Film Yap: Boogie Woogie

There’s something about the art community that is different than any other sort of creative medium. People can be obsessed with movies or books, but there is this amazing elitism around “art.” This is the subject of Duncan Ward’s first feature film, Boogie Woogie.

There are plenty of characters centered around Art Spindle (Danny Huston) and his art gallery. Gillian Anderson and Stellan Skarsgård are a married couple who are obsessed with owning the best pieces. Heather Graham has worked for Art for years and is now looking to branch out. Amanda Syefried is the new girl who attracts the eye of everyone.

Alan Cumming is too nice of a guy and his ideas are always being shot down. Christopher Lee owns a very rare piece named “Boogie Woogie” that is the prize of his collection, but he doesn’t want to sell it despite how much they need money. Jaime Winstone is a radical new artist who is experimenting in video art, which includes documenting all of the intimate moments of her days. Jack Huston is more interested in perception art.

As expected, storylines converge and passion is heated among many of the characters.

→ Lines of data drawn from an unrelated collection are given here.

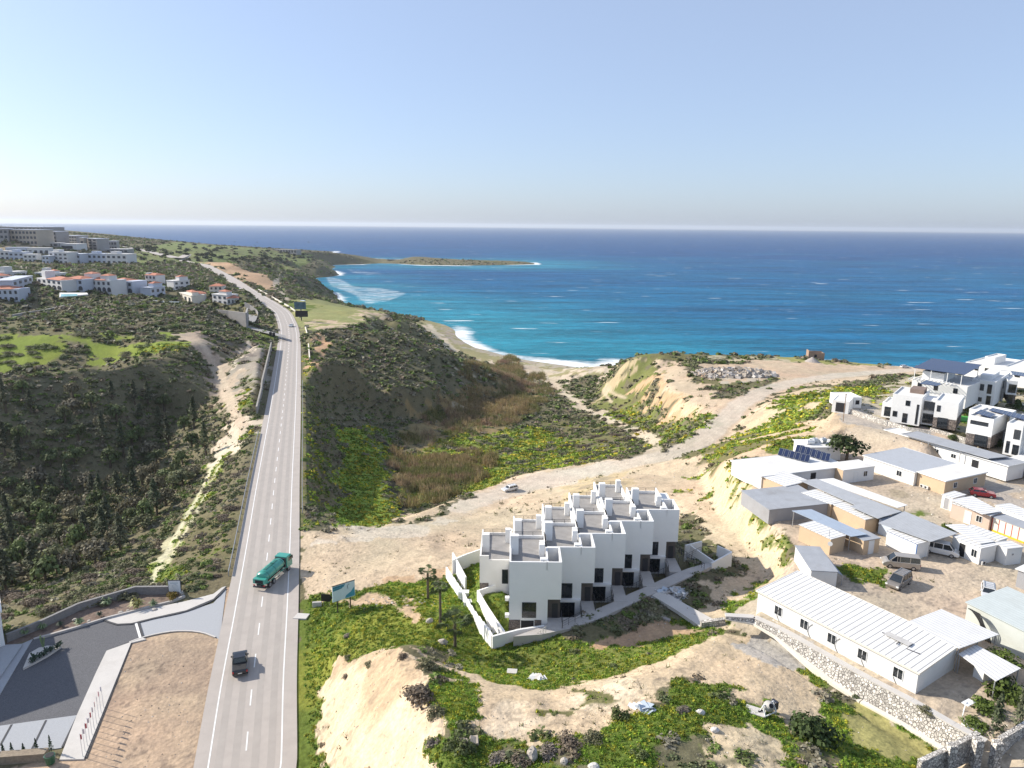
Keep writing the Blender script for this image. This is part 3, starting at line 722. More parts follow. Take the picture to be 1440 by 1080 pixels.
paint([(1078,592),(1100,560),(1180,546),(1240,543),(1240,556),(1180,566),(1150,586),(1100,600)], (.15,.18,.05), .85)
paint([(940,600),(1000,580),(1012,590),(985,622),(940,635),(910,640)], (.15,.19,.05), .7)
paint([(1160,690),(1230,680),(1330,715),(1300,728),(1220,712)], C_GRASS, .3)
def trail(px, hw, c, fe=.6):
    ln = smooth_line([np.array(G(*p)) for p in px], 4.0); d, _, _ = line_dist(ln, gx, gy); d = d+(fbm(gx, gy, 5, 350, 3)-.5)*hw*.9
    blend(np.clip((hw-d)/fe, 0, 1)*.92, c)
trail([(738,520),(765,533),(785,546),(818,570),(866,594),(905,609),(920,620),(921,632),(912,642)], 2.2, (.50,.43,.34))
trail([(604,456),(612,468),(628,482),(640,494)], 3, (.52,.45,.35)); trail([(395,388),(388,400),(396,412),(402,424)], 3, (.42,.37,.30)); trail([(720,512),(750,518),(790,524)], 2.5, (.46,.40,.33))
trail([(640,570),(700,563)], 2, (.44,.38,.30))
trail([(300,652),(283,690),(262,728),(240,768),(222,800),(212,822)], .9, (.52,.50,.36)); trail([(308,655),(292,690),(272,728),(250,768),(230,800)], .7, (.50,.48,.34)); trail([(345,604),(325,612),(312,632),(302,652)], 2.2, (.52,.47,.38))
trail([(284,484),(300,515),(315,545),(330,578),(345,602)], 2.0, (.46,.38,.30))
trail([(860,566),(850,545),(880,560)], 1.2, (.46,.38,.28))
# graded surface and wheel ruts of the dirt road
dd_, _, ds_ = line_dist(dirt_c, gx, gy)
cut_ = np.clip((gx+18)/25, 0, 1)
blend(np.clip((4.6+(fbm(gx, gy, 6, 310, 3)-.5)*3-dd_)/1.2, 0, 1)*.85*cut_, (.56, .50, .43))
for q in (1.0, 2.4): blend(np.exp(-((dd_-q)/.35)**2)*.30*fbm(gx, gy, 9, 311, 3)*1.6*cut_, (.40, .33, .26))
for k_, (ax_, ay_, bx_, by_, r_) in enumerate(((-30, 60, -14, 150, 26), (10, 30, -60, 120, 40), (40, 60, -50, 160, 34), (-70, 70, 30, 135, 30))):
    tr_ = np.abs((gx-ax_)*(by_-ay_)-(gy-ay_)*(bx_-ax_))/np.hypot(bx_-ax_, by_-ay_)+(fbm(gx, gy, 12, 320+k_, 3)-.5)*5
    m_ = in_poly([P(u, v, 41)[:2] for u, v in ((424,745),(600,740),(700,690),(720,710),(640,790),(500,828),(424,842))], gx, gy)
    blend(np.where(m_, np.exp(-((np.abs(tr_)-.9)/.22)**2)*.5, 0), (.40, .32, .25))
# yard left of the road
paint([(182,903),(205,894),(240,887),(270,887),(303,895),(318,826),(330,826),(300,1000),(270,1150),(60,1150),(0,1085),(66,1068),(112,1068)], (.42,.32,.235), warp=False)
paint([(182,903),(303,895),(300,1000),(200,1150),(112,1068)], (.36,.27,.20), .35, nA, warp=False)
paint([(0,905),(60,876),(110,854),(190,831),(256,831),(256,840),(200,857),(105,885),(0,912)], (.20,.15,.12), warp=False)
gz = H(gx, gy)
var = .80+.40*fbm(gx, gy, 1.6, 401, 3)
var *= .88+.24*fbm(gx, gy, 35, 402, 3)
spk = np.clip((fbm(gx, gy, .55, 440, 2)-.60)/.12, 0, 1)*np.clip((200-rg_)/80, 0, 1)*.38
var *= (1-spk*np.clip(fbm(gx, gy, 6, 441, 3)*2-.5, .15, 1))
colr *= var[:, None]
bb_ = np.clip((colr[:, 0]-.30)/.15, 0, 1); colr[:, 2] *= 1-.06*bb_; colr[:, 0] *= 1+.02*bb_
colr[:, 0] *= .93+.14*fbm(gx, gy, 12, 403, 3)
# gullies on bare slopes
bare = np.clip((colr[:, 0]-.28)/.1, 0, 1)
gz = gz+(fbm(gx*2.2+gy*.3, gy*.7, 1.5, 421, 3)-.5)*.45*bare*np.clip((120-np.hypot(gx, gy))/40, 0, 1)*np.clip((np.abs(gx+16)<11), 0, 1)
M_GROUND = mat('ground_soil', (1, 1, 1), .95, .26, 2.2, bump=.16, bscale=1.6, attr='soil', spec=.1)
N_ = M_GROUND.node_tree.nodes
ground = link('ground', np_mesh('ground', np.stack([gx, gy, gz], -1), gf, {'soil': colr}, smooth=True), mat=M_GROUND); tag(ground, kind='structure')

# ---------------------------------------------------------------- road sheets
def ribbon(name, c, d0, d1, lift, m, kind='structure', parent=None):
    a = offset_line(c, d0); b = offset_line(c, d1)
    co = np.concatenate([a, b]); co[:, 2] += lift; n = len(c); i = np.arange(n-1)
    f = np.stack([i, i+1, n+i+1, n+i], -1)
    me = np_mesh(name, co, f[:, ::-1] if d1 > d0 else f)
    o = link(name, me, parent, m)
    if kind: tag(o, kind=kind)
    return o
M_ASPH = mat('worn_asphalt', (.41, .365, .325), .85, .09, .45, bump=.01, bscale=30, dirt=.12)
N = M_ASPH.node_tree.nodes; L = M_ASPH.node_tree.links
M_LINE = mat('road_paint', (.78, .77, .74), .6, .1, 4)
road_c = smooth_line(road_w, 2.0)
_last = int(np.argmin(np.hypot(road_c[:, 0]+440, road_c[:, 1]-960)))
ribbon('asphalt_road', road_c, -5.35, 5.5, 0.0, M_ASPH)
M_TRACK = mat('tyre_polished_asphalt', (.36, .322, .285), .7, .08, .4)
near = road_c[road_c[:, 1] < 620]
for d in (-2.75, -1.05, 1.05, 2.75): ribbon('tyre_track', near, d-.42, d+.42, .005, M_TRACK)
ribbon('road_edge_line', near, -3.9, -3.74, .012, M_LINE); ribbon('road_edge_line', near, 3.74, 3.9, .012, M_LINE)
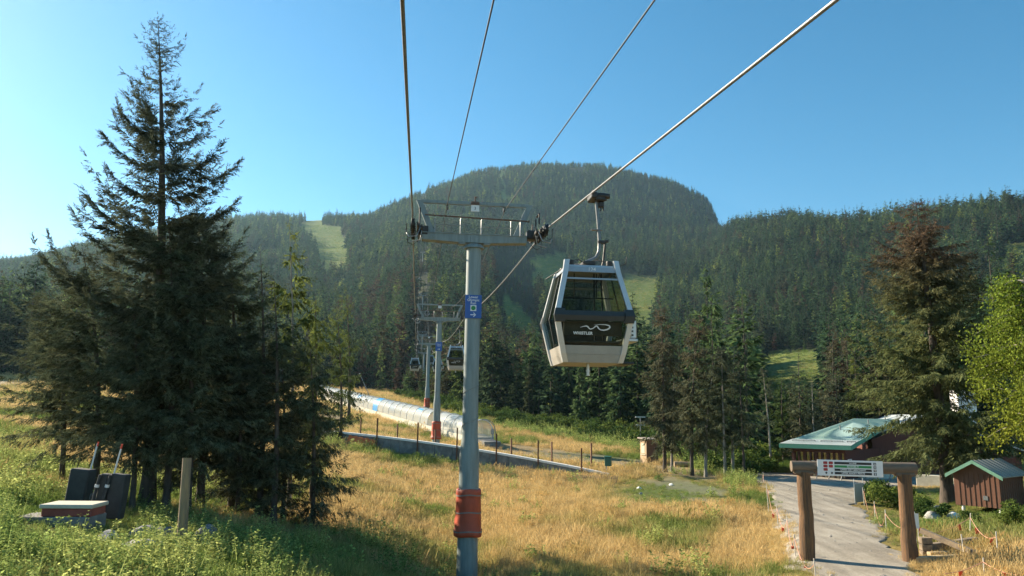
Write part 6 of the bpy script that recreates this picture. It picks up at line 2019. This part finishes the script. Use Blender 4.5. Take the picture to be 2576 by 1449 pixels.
def valve_chest():
    c = on_ground(142, 1322, 12, 50); Y = c[1]; k = Y / F_PX
    t = thing('valve_chest', 'low red chest with pale lid on a concrete plinth in the weeds', 'chest', c)
    rz = Matrix.Rotation(R(3), 3, 'Z')
    z = lambda py: at_y(142, py, Y)[2] - c[2]
    b = MB(); b.box((0, .15, (z(1297) - .5) / 2), (174 * k, .9, z(1297) + .5), rot=rz, bevel=.02); b.build('plinth', concrete, t)
    b = MB(); b.box((30 * k, .15, (z(1297) + z(1276)) / 2 + .005), (116 * k, .72, z(1276) - z(1297)), rot=rz, bevel=.015); b.build('chest_body', red_box, t)
    b = MB(); b.box((30 * k, .15, (z(1276) + z(1268)) / 2 + .01), (124 * k, .82, z(1266) - z(1276)), rot=rz, bevel=.015); b.build('lid', box_lid, t)
valve_chest()
c = on_ground(456, 1376, 12, 60); tp = at_y(471, 1152, c[1] + .1)
b = MB(); b.tube([tuple(c - np.array([0, 0, .5])), tuple(c), tuple(c * .5 + tp * .5 + np.array([0, 0, 0])), tuple(tp)], [.118, .116, .108, .102], 18)
tag(b.build('log_post', mat('pale_log', (.38, .25, .13), .85, noise=.5, nscale=2.4, stretch=(5, 5, .4), bump=.4, bscale=10, col2=(.17, .135, .095))), 'bare pale log post standing upright in front of the left spruces', 'post')

# terrace things below the lodge: low pale walls, bike racks, bench
def block(name, px0, px1, py, h, dep, label, cat, m, dz=0):
    a, b_ = on_ground(px0, py, 20, 90), on_ground(px1, py, 20, 90)
    A, B = Vector(a), Vector(b_); d = B - A; mb = MB()
    mb.box((0, 0, h / 2 + dz - .15), (d.length, dep, h + .3), rot=Matrix.Rotation(math.atan2(d.y, d.x), 3, 'Z'), bevel=.02)
    tag(mb.build(name, m, None, (A + B) / 2), label, cat)
block('terrace_wall', 2162, 2250, 1204, .55, .5, 'low cream terrace wall below the lodge, seen under the trail board', 'wall', cream)
block('terrace_wall', 2308, 2374, 1222, .7, .5, 'low cream wall left of the dying spruce trunk', 'wall', cream)
block('terrace_wall', 2402, 2452, 1222, .5, .5, 'low cream wall between the dying spruce trunk and the hut', 'wall', cream)
block('garden_bench', 2402, 2452, 1238, .42, .5, 'pale bench block in front of the low wall beside the hut', 'bench', box_lid)
def bike_rack(px, py, label):
    c = on_ground(px, py, 20, 90)
    b = MB()
    for k in range(3):
        x = k * .8
        b.tube([(x - .3, 0, -.1), (x - .12, 0, .55), (x + .1, 0, .95), (x + .45, 0, 1.0)], .035, 8)
    b.tube([(-.1, 0, .6), (1.55, 0, .6)], .03, 8); b.tube([(.4, 0, 1.0), (2.1, 0, 1.0)], .03, 8)
    o = b.build('bike_rack', galv, None, c); o.rotation_euler = (0, 0, R(-20))
    tag(o, label, 'bike rack')
bike_rack(2064, 1206, 'curved metal bike rack under the left half of the trail board')
bike_rack(2186, 1208, 'pale curved metal bike rack under the right end of the trail board')
# ------------------------------------------------------------------ mountain air
def haze():
    m, N, L = nt_of('mountain_air')
    N.remove(N['Principled BSDF'])
    v = N.new('ShaderNodeVolumePrincipled')
    v.inputs['Color'].default_value = (.50, .80, 1.0, 1)
    v.inputs['Density'].default_value = HAZE
    v.inputs['Anisotropy'].default_value = 0.35
    L.new(v.outputs[0], N['Material Output'].inputs['Volume'])
    zmin = float(TERR.min()) - 1.0
    b = MB(); b.box((0, 0, 0), (5400, 5400, 1)); 
    V = [(x * 2, y * 2, (zmin if z < 0 else float(TERR.max()) + 32.0)) for x, y, z in b.V]
    b.V = V
    o = b.build('haze', m)
    tag(o, 'thin blue mountain air', 'haze', kind='stuff')
HAZE = 0.000075
haze()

There are moments of cleverness as Ward and Moynihan play out their satire of the higher class but there is nothing that completely sticks. Most of the plotlines play out as expected, especially with Cumming and Graham.

It takes too long to set up the characters and they only really exist in order to have a purpose in the satire. There is so much potential, though, and actors like Huston and Anderson really add emotional depth to what is beyond the script. The movie feels more like a pilot for a TV show than a stand-alone movie. Even as the arcs reach a definite conclusion, it still just feels like the beginning of interactions with this set.

With more time, I think more can play out with the characters and their relationships. This movie doesn’t really start to come alive until the second act. Characters are nothing without their conflicts and these characters don’t feel full until they expose themselves in conflict. (Yes, literally in some cases)

With the art world under the microscope, Ward and the screenwriter/novelist Danny Moynihan are surprisingly restrained. This keeps the movie in check, but it isn’t used for any emotional moments. Give this movie a little more bite and a bit more characterization and you can have a very solid movie.

This is an IFC DVD, which means, once again, there aren’t any bonus features. Unless you count a trailer and a TV spot as a bonus feature. Ohh, ohh, there’s also an interactive menu!